Recent studies have determined that the human nose can register over one trillion different odors.

The downside of that is we can’t process that many in our brains. More science tells us that we can only remember between 100 and about 10,000 different smells, depending on age and experience, and there isn’t one generic set of laws governing what something smells like. If you smell something, you’re creating subjective impulses and associating them with whatever it is you are smelling. It’s complicated, but it’s context.

Our minds are tricky when trying to decipher smells. Context is everything. It’s really easy to grab a handful of chocolate chips, shove them up your nose and smell cocoa. That doesn’t take much skill. You saw the chocolate and knew what to expect. It takes something much more to look at a glass of purple liquid, swirl it around, take a big whiff and get your brain to forget the context and smell cocoa. Well actually, it just takes less preconception.

To be a good smeller of wine (is that a word?), you have to be able to see a glass of straw colored or purple liquid, shove your nose in it and forget it’s wine. You know it’s grape juice, but you need to see more than just that juice. You need to conjure memories from your past, like berries, apples, pears, apricots, wood, vanilla pudding, liquid smoke, barbecue, grass, an old baseball glove, and the fragrances of your childhood trips to the farm. And, you need to get a few of them at once. You need to be able to look at a glass, take in the essence and actually smell that old catchers mitt sitting in the mud with a pile of cherries in it. Winemakers have their grapes, the land, the elements, a few tools, and their experience with which to build their perfect wine. You have only your senses as tools to learn, judge, and enjoy the wines, and the nose is the most important.

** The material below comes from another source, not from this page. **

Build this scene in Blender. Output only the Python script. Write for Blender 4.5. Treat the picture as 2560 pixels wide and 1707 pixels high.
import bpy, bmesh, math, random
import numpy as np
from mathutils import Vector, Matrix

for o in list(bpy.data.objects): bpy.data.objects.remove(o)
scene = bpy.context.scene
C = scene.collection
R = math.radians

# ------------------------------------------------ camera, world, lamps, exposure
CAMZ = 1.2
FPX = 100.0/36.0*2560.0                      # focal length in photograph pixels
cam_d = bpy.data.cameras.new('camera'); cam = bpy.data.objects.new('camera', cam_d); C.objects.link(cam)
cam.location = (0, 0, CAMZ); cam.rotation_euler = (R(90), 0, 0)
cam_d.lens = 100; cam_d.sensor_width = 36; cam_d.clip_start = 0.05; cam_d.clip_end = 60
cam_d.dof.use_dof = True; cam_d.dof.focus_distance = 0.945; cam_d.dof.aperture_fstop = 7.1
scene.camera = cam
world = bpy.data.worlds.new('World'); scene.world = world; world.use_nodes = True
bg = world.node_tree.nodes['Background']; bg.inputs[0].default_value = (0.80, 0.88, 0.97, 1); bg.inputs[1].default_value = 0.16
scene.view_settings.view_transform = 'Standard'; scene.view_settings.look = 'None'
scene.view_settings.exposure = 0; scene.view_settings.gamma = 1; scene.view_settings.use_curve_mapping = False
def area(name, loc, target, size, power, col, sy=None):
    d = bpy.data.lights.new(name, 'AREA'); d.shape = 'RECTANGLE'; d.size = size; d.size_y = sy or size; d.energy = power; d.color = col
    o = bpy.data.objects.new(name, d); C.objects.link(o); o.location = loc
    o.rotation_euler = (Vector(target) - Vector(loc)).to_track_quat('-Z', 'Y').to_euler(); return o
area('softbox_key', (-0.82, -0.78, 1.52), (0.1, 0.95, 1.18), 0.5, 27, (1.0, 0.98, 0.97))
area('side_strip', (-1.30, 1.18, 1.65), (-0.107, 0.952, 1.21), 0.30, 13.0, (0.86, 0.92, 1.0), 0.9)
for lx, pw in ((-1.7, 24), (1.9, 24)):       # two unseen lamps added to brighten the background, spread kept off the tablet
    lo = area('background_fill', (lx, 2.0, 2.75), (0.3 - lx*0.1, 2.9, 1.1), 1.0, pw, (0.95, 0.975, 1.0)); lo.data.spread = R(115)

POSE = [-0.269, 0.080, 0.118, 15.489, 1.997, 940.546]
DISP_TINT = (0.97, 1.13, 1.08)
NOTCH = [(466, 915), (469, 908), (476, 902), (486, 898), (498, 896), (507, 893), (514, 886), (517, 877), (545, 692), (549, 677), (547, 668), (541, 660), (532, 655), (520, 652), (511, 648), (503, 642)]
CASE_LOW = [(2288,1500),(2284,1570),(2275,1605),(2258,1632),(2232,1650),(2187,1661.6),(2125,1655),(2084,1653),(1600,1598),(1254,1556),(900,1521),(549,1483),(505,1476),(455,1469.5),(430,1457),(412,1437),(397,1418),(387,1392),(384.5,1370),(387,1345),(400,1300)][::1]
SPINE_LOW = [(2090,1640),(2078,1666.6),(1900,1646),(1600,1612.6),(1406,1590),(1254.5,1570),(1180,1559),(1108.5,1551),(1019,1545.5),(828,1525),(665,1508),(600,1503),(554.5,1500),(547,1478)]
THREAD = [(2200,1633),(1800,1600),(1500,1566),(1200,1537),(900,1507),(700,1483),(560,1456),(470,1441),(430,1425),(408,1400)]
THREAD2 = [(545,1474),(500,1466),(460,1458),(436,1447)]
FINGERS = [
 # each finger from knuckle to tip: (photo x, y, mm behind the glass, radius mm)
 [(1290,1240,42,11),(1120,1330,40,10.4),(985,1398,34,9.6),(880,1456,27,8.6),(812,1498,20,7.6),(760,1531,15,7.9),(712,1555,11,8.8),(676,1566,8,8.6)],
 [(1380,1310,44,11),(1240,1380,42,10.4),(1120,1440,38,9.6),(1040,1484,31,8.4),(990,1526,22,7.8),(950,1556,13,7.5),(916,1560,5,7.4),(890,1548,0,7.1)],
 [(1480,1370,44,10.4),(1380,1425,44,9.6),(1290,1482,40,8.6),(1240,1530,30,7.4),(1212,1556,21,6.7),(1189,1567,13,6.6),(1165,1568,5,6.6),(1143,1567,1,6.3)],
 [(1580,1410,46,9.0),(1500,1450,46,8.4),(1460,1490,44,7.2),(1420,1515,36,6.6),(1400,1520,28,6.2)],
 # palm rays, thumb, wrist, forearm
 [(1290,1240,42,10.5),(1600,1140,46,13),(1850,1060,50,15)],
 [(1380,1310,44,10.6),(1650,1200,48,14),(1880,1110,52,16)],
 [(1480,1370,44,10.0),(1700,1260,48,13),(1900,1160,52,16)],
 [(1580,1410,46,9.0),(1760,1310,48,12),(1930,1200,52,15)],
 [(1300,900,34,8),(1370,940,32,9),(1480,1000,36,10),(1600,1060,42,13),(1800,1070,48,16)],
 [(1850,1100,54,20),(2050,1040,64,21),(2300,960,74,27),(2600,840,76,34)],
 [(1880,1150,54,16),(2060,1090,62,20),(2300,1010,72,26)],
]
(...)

Of course, there are basics to learn.

It’s not all out in the pasture for blind discovery. Fruit, wood, and dirt are the basic odor categories of all wine. White wines will usually have elements of citrus. You’ll get black and red berries from most red wines. Winemakers search the world over for the right oak to use in their barrels and fret over the level at which they were toasted so they can impart the right sweet smoke, butter, and vanilla qualities onto their wines. Learn the qualities and habits of the winemakers. Learn that some Americans like to use French oak. The Spanish use American oak. The French, they use it all, and sometimes none of it…and so forth. Every culture is different.

Want to take it to the next step?

Get yourself an Essence kit; a selection of essential oils infused with different aromas. There are lots of them out there. Open a bottle of wine and start comparing smells. Smell real honey, lemon, and vanilla, then shove your nose into a glass of chardonnay and be amazed. Practice. Start collecting jars of smells, like coffee beans, juniper berries, anise seeds, and crushed black cherries. Invite friends and use smelling as an excuse to have a party and drink wine.

Remove the context from your brain, learn to grab the smells from your memory rather than your eyes, and you might just be able to get the limestone, dust, dirt, lemon, honey, and acidity found in your average white Burgundy Grand Crú. Or, as an aspiring wine snob might say, “I’m getting a hint of a litter box that is in need of changing!”